> _Exercise instructions_
Go through the records below from the first line and print each one exactly, stopping after the line that contains "COL = SC.collection". Do not print pictures or anything past that line.

Saved entries:

☆ ☆ ☆ ☆ ☆ ☆ ☆

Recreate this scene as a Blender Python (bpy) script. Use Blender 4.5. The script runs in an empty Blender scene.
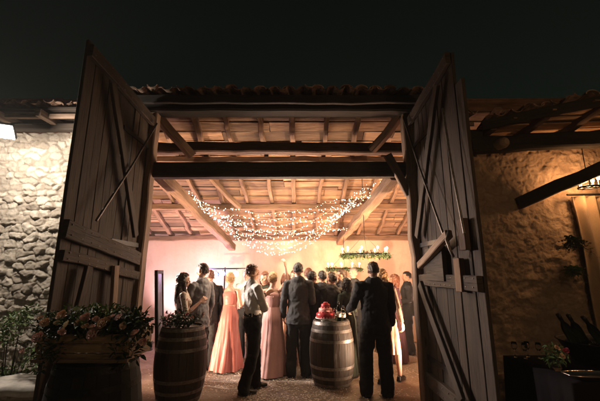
import bpy, math, random
import numpy as np
from mathutils import Vector, Matrix, noise as mnoise

R = math.radians
HAZE = 0.0035
random.seed(7); rng = np.random.default_rng(7)
SC = bpy.context.scene
COL = SC.collection

# ------------------------------------------------------------------ camera
cam_d = bpy.data.cameras.new('camera'); cam = bpy.data.objects.new('camera', cam_d); COL.objects.link(cam)
cam.location = (0, 0, 1.64); cam.rotation_euler = (R(90 + 12), 0, 0)
cam_d.sensor_width = 36; cam_d.lens = 20.4; cam_d.clip_start = 0.05; cam_d.clip_end = 2000
SC.camera = cam

# ------------------------------------------------------------------ night sky, faint moon, exposure
W = bpy.data.worlds.new('World'); SC.world = W; W.use_nodes = True
wn = W.node_tree; bg = wn.nodes['Background']
sky = wn.nodes.new('ShaderNodeTexSky'); sky.sky_type = 'NISHITA'; sky.sun_disc = False
sky.sun_elevation = R(35); sky.sun_rotation = R(200)
tint = wn.nodes.new('ShaderNodeMix'); tint.data_type = 'RGBA'; tint.blend_type = 'MULTIPLY'
tint.inputs[0].default_value = 1; tint.inputs[7].default_value = (0.92, 0.92, 0.42, 1)
wn.links.new(sky.outputs[0], tint.inputs[6]); wn.links.new(tint.outputs[2], bg.inputs[0])
bg.inputs[1].default_value = 0.0032
moon_d = bpy.data.lights.new('moon', 'SUN'); moon = bpy.data.objects.new('moon', moon_d); COL.objects.link(moon)
moon_d.energy = 0.012; moon_d.angle = R(0.5); moon_d.color = (1, .95, .85); moon.rotation_euler = (R(50), 0, R(20))
SC.view_settings.view_transform = 'Standard'; SC.view_settings.look = 'None'
SC.view_settings.exposure = 0; SC.view_settings.gamma = 1; SC.view_settings.use_curve_mapping = False
try:
    SC.cycles.use_denoising = True; SC.cycles.sample_clamp_indirect = 6; SC.cycles.max_bounces = 6
    SC.cycles.use_light_tree = True
except Exception: pass

# ------------------------------------------------------------------ helpers
ORG = {}
def tag(o, label=None, cat=None, group=None, kind=None):
    if label: o['label'] = label
    if cat: o['category'] = cat
    if group: o['group'] = group
    if kind: o['kind'] = kind
    return o
def empty(name, loc, label=None, cat=None, group=None, kind=None, rz=0):
    o = bpy.data.objects.new(name, None); COL.objects.link(o); o.location = loc; o.rotation_euler = (0, 0, rz)
    o.empty_display_size = .1
    ORG[o.name] = Vector(loc)
    return tag(o, label, cat, group, kind)
def copy_tree(o, parent=None):
    c = o.copy(); COL.objects.link(c); c.parent = parent
    for ch in list(o.children): copy_tree(ch, c)
    return c
def ev(p): return Vector(p)

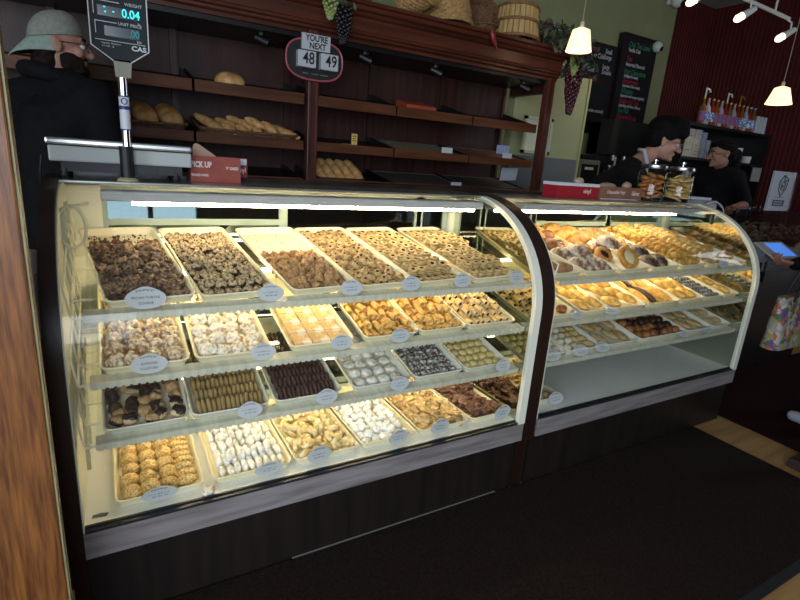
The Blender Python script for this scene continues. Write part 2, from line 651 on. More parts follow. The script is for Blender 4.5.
def display_case(label, x0, x1, lights, doors):
    """x0, x1: inner faces of the two ends"""
    t = world_thing('display_case', label, 'display case', ((x0 + x1) / 2, 1.8, 0))
    # base
    bm = new_bm()
    box(bm, x0 - 0.004, x1 + 0.03, 1.488, 2.10, 0.0, 0.268)
    finish(bm, 'kick_panel', LAM, t)
    bm = new_bm()
    box(bm, x0 - 0.004, x1 + 0.030, FY - 0.004, 2.10, 0.268, 0.353)
    finish(bm, 'front_trim', TRIM, t)
    bm = new_bm()
    box(bm, x0, x1, FY - 0.002, FY + 0.012, 0.3535, 0.361)
    box(bm, x0, x1, FY + 0.014, FY + 0.022, 0.3535, 0.366)
    finish(bm, 'glass_channel', GASKET, t)
    bm = new_bm()
    box(bm, x0, x1, FY + 0.022, 2.10, 0.3535, DECKZ)
    finish(bm, 'deck', DECK, t)
    # ends: cream arch trim outside the lining panel
    for s, xa, xb in ((-1, x0 - 0.004, x0), (1, x1, x1 + 0.012)):
        bm = new_bm()
        out = profile(0.004) + [(BY, TOPZ - 0.004), (BY, 0.353)]
        a = [bm.verts.new((xa, y, z)) for y, z in out]
        b = [bm.verts.new((xb, y, z)) for y, z in out]
        bm.faces.new(a[::-1])
        bm.faces.new(b)
        bridge(bm, a, b)
        finish(bm, 'end_panel', CREAM if s < 0 else MIRR, t)
    bm = new_bm()
    ribbon(bm, x1 - 0.004, x1 + 0.034, profile(-0.004), profile(0.018))
    finish(bm, 'arch_trim', CREAMTRIM, t, smooth=True)
    # curved front
    bm = new_bm()
    ribbon(bm, x0 + 0.001, x1 - 0.003, profile(0.0), profile(0.006))
    finish(bm, 'curved_glass', PANE, t, smooth=True)
    # top
    bm = new_bm()
    box(bm, x0 - 0.004, x1 + 0.03, 1.90, BY + 0.02, TOPZ - 0.004, TOPZ + 0.004, bevel=0.002)
    finish(bm, 'top_panel', TOPM, t)
    bm = new_bm()
    box(bm, x0 + 0.105, x1 - 0.03, 1.84, 1.92, 1.257, 1.289, bevel=0.006)
    h = finish(bm, 'light_housing', mat('grey_white_housing', 'b6b9bb', rough=0.4), t)
    for y, z, xa, xb in lights:
        bm = new_bm()
        tube(bm, [(xa, y, z), (xb, y, z)], 0.0065, 10)
        finish(bm, 'light_tube', TUBEM, t, smooth=True)
    # rear: sliding doors in grey frames
    bm = new_bm()
    box(bm, x0, x0 + 0.105, 2.095, 2.11, DECKZ, 1.30)
    box(bm, x1 - 0.03, x1, 2.095, 2.11, DECKZ, 1.30)
    box(bm, x0, x1, 2.095, 2.125, 1.285, 1.303)
    finish(bm, 'rear_frame', CREAM, t)
    for xa, xb, mirrored in doors:
        bm = new_bm()
        yy = 2.112 if mirrored else 2.126
        fw = 0.035
        box(bm, xa, xa + fw, yy - 0.01, yy + 0.01, DECKZ, 1.284)
        box(bm, xb - fw, xb, yy - 0.01, yy + 0.01, DECKZ, 1.284)
        box(bm, xa + fw, xb - fw, yy - 0.01, yy + 0.01, 1.262, 1.284)
        box(bm, xa + fw, xb - fw, yy - 0.01, yy + 0.01, 1.145, 1.168) if mirrored else None
        box(bm, xa + fw, xb - fw, yy - 0.01, yy + 0.01, DECKZ, DECKZ + 0.03)
        d = finish(bm, 'rear_door', mat('grey_green_door_frame', '9fab9b', rough=0.35), t)
        bm = new_bm()
        box(bm, xa + fw, xb - fw, yy - 0.003, yy + 0.003, DECKZ + 0.03, 1.262)
        finish(bm, 'door_pane', DOORMIRR if mirrored else DARKGLASS, d)
    # slotted shelf standards at the ends
    for x, y in ((x0 + 0.006, 1.78), (x0 + 0.006, 1.95)):
        bm = new_bm()
        box(bm, x - 0.006, x + 0.006, y, y + 0.022, DECKZ, 1.24)
        st = finish(bm, 'shelf_standard', mat('standard_metal', 'b8bdb0', rough=0.4), t)
        bm = new_bm()
        for k in range(26):
            z = 0.40 + k * 0.032
            box(bm, x + 0.006, x + 0.0066, y + 0.008, y + 0.014, z, z + 0.014)
        finish(bm, 'slot', GASKET, st)
    # tilted shelves
    for k in range(3):
        M = shelf_M(k)
        dp = SHELVES[k][2]
        bm = new_bm()
        box(bm, x0 + 0.05, x1 - 0.004, 0.046, dp, -0.007, -0.001, M)
        sh = finish(bm, 'shelf', SHELFG, t)
        bm = new_bm()
        box(bm, x0 + 0.045, x1 - 0.004, 0.0, 0.010, -0.016, 0.004, M)
        box(bm, x0 + 0.045, x1 - 0.004, 0.010, 0.045, -0.006, -0.0008, M)
        # scalloped lower lip
        n = int((x1 - x0) / 0.02)
        for i in range(n):
            xx = x0 + 0.05 + i * 0.02
            if xx + 0.015 < x1 - 0.004:
                box(bm, xx, xx + 0.012, 0.001, 0.011, -0.021, -0.016, M)
        finish(bm, 'front_lip', EDGEG, sh)
        bm = new_bm()
        xa = x0 + (0.018 if x0 < 1 else 0.005)
        r = 0.0032
        for h in (0.0, 0.085):
            tube(bm, [M @ Vector((xa + (0.0 if h == 0 or x0 > 1 else -0.010), v, h)) for v in (0.005, dp)], r, 6)
        for i in range(7):
            v = 0.005 + (dp - 0.01) * i / 6
            tube(bm, [M @ Vector((xa, v, 0)), M @ Vector((xa - (0.010 if x0 < 1 else 0.0), v, 0.085))], r, 6)
            tube(bm, [M @ Vector((xa, v, -0.0045)), M @ Vector((xa + (0.05 if x0 < 1 else 0.008), v, -0.0045))], r, 6)
        finish(bm, 'wire_guard', WIRE, sh, smooth=True)
    return t


XL0, XL1 = -0.122, 1.522
XR0, XR1 = 1.642, 3.270
case_left = display_case('long curved-glass bakery case with cookie trays on every level, beside the wooden post', XL0, XL1,
                         ((1.868, 1.2495, 0.07, 1.46), (1.79, 1.028, 0.02, 1.47), (1.79, 0.650, 0.02, 1.47)),
                         ((-0.035, 0.66, True), (0.60, 1.345, False), (1.30, 1.50, False)))
case_right = display_case('curved-glass bakery case with an empty lowest deck, beyond the dark divider', XR0, XR1,
                          ((1.868, 1.2495, 1.76, 3.0), (1.79, 1.028, 1.70, 3.0)),
                          ((1.75, 2.09, True), (2.05, 2.72, True), (2.68, 3.24, True)))

# dark laminate divider between the two cases and at the outer end
for nm, lab, xa, xb in (('divider_panel', 'thick dark wood divider arching between the two curved cases', 1.5605, 1.622),
                        ('divider_panel', 'dark wood end board standing between the post and the case', -0.166, -0.1268)):
    bm = new_bm()
    out = profile(-0.008) + [(BY + 0.02, TOPZ + 0.008), (BY + 0.02, 0.0), (1.486, 0.0), (1.486, 0.262), (FY - 0.008, 0.262)]
    a = [bm.verts.new((xa, y, z)) for y, z in out]
    b = [bm.verts.new((xb, y, z)) for y, z in out]
    bm.faces.new(a[::-1])
    bm.faces.new(b)
    bridge(bm, a, b)
    tag(finish(bm, nm, ENDLAM, smooth=True), lab, 'divider')
# ------------------------------------------------------------------ trays
S = [shelf_M(k) for k in range(3)]
TRAY_MESH = {}


def tray_mesh(w, L, m, sh=0.0):
    key = (round(w, 4), round(L, 4), m.name, sh)
    if key in TRAY_MESH:
        return TRAY_MESH[key]
    bm = new_bm()
    rings = []
    for ins, z in ((0.012, 0.0), (0.004, 0.021), (0.0005, 0.0235), (0.0, 0.026), (0.003, 0.0285), (0.007, 0.0265), (0.0095, 0.022), (0.016, 0.004)):
        pts = rrect(w - 2 * ins, L - 2 * ins, max(0.024 - ins * 0.6, 0.008), 4, w / 2, L / 2)
        rings.append([bm.verts.new((x - sh * y, y, z)) for x, y in pts])
    for a, b in zip(rings, rings[1:]):
        bridge(bm, a, b)
    bm.faces.new(rings[0][::-1])
    bm.faces.new(rings[-1])
    me = bpy.data.meshes.new('serving_tray')
    bmesh.ops.recalc_face_normals(bm, faces=bm.faces)
    bm.to_mesh(me)
    bm.free()
    me.materials.append(m)
    for p in me.polygons:
        p.use_smooth = True
    try:
        me.set_sharp_from_angle(angle=R(50))
    except Exception:
        pass
    TRAY_MESH[key] = me
    return me


def tray(base, u0, u1, L, label, m=None, v0=0.026, group=None, skew=None):
    """returns the tray floor's matrix: x across, y to the back, z up from the floor"""
    if skew is None:
        skew = (3.6 if u0 < 1.6 else 1.2) if base is S[0] else 0.0      # the top trays sit slightly askew
    sh = (0.062 if u0 < 1.6 else 0.015) if base is S[0] else 0.0
    M = base @ Matrix.Translation((u0, v0, 0.0005)) @ Matrix.Rotation(R(skew), 4, 'Z')
    o = link(tray_mesh(u1 - u0, L, m or TRAYM, sh), 'serving_tray')
    o.matrix_world = M
    tag(o, label, 'tray', group)
    H = Matrix.Identity(4)
    H[0][1] = -sh
    return M @ H @ Matrix.Translation((0, 0, 0.004))


# ------------------------------------------------------------------ cookie shapes
def to_mesh(bm, name, mats, smooth=True):
    me = bpy.data.meshes.new(name)
    bmesh.ops.recalc_face_normals(bm, faces=bm.faces)
    bm.to_mesh(me)
    bm.free()
    for m in mats:
        me.materials.append(m)
    if smooth:
        for p in me.polygons:
            p.use_smooth = True
    return me


def rough_up(vs, amp, freq, seed):
    off = Vector((seed * 3.1, seed * 1.7, seed * 5.3))
    for v in vs:
        n = v.co.normalized() if v.co.length > 1e-6 else Vector((0, 0, 1))
        v.co += n * (noise.noise(v.co * freq + off) * amp)


def lump(rx, ry, rz, amp, freq, seed, mats, name, sub=3, flat=0.55, split=None):
    """knobbly mound sitting on z=0; split: height share below which the second material shows"""
    bm = new_bm()
    vs = ball(bm, (0, 0, 0), (rx, ry, rz), sub)
    rough_up(vs, amp, freq, seed)
    for v in vs:
        if v.co.z < -flat * rz:
            v.co.z = -flat * rz
        v.co.z += flat * rz
    if split is not None and len(mats) > 1:
        top = max(v.co.z for v in vs)
        for f in bm.faces:
            c = f.calc_center_median()
            k = c.z / top + 0.25 * noise.noise(c * freq * 0.6 + Vector((seed, 0, 0)))
            if k < split:
                f.material_index = 1
    return to_mesh(bm, name, mats)


def ring_mesh(R0, h, hole, mats, name):
    bm = new_bm()
    k = h / 2
    half = [(hole, 0.0), (R0 * 0.90, 0.0), (R0, k * 0.22), (R0, k * 0.72), (R0 * 0.93, k * 0.90)]
    lathe(bm, half, 18, cap=False)
    lathe(bm, [(R0 * 0.93, k * 0.90), (R0 * 0.93, k * 1.10)], 18, mi=1, cap=False)
    lathe(bm, [(R0 * 0.93, k * 1.10), (R0, k * 1.28), (R0, k * 1.75), (R0 * 0.90, h), (hole * 1.1, h)], 18, cap=False)
    lathe(bm, [(hole * 1.1, h), (hole, h * 0.8), (hole, 0.0)], 18, mi=1, cap=False)  # hole wall dark as well, its shade put into the colour
    lathe(bm, [(hole, h * 0.15), (0.0004, h * 0.25)], 12, mi=1, cap=False)
    bmesh.ops.remove_doubles(bm, verts=bm.verts, dist=1e-5)
    me = to_mesh(bm, name, mats)
    try:
        me.set_sharp_from_angle(angle=R(35))
    except Exception:
        pass
    return me


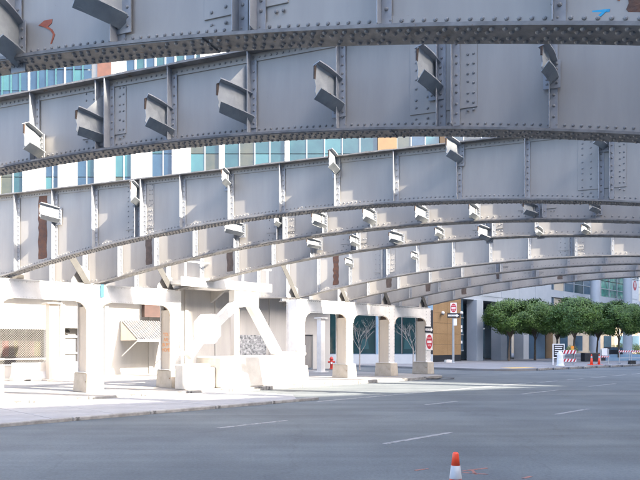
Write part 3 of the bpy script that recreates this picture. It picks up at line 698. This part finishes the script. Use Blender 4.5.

☆ ☆ ☆ ☆ ☆ ☆ ☆

> _Finished exercise_
Recreate this scene as a Blender Python (bpy) script. Use Blender 4.5. The script runs in an empty Blender scene.
import bpy, math, random
import numpy as np
from mathutils import Vector, Matrix, noise as mnoise

R = math.radians
HAZE = 0.0035
random.seed(7); rng = np.random.default_rng(7)
SC = bpy.context.scene
COL = SC.collection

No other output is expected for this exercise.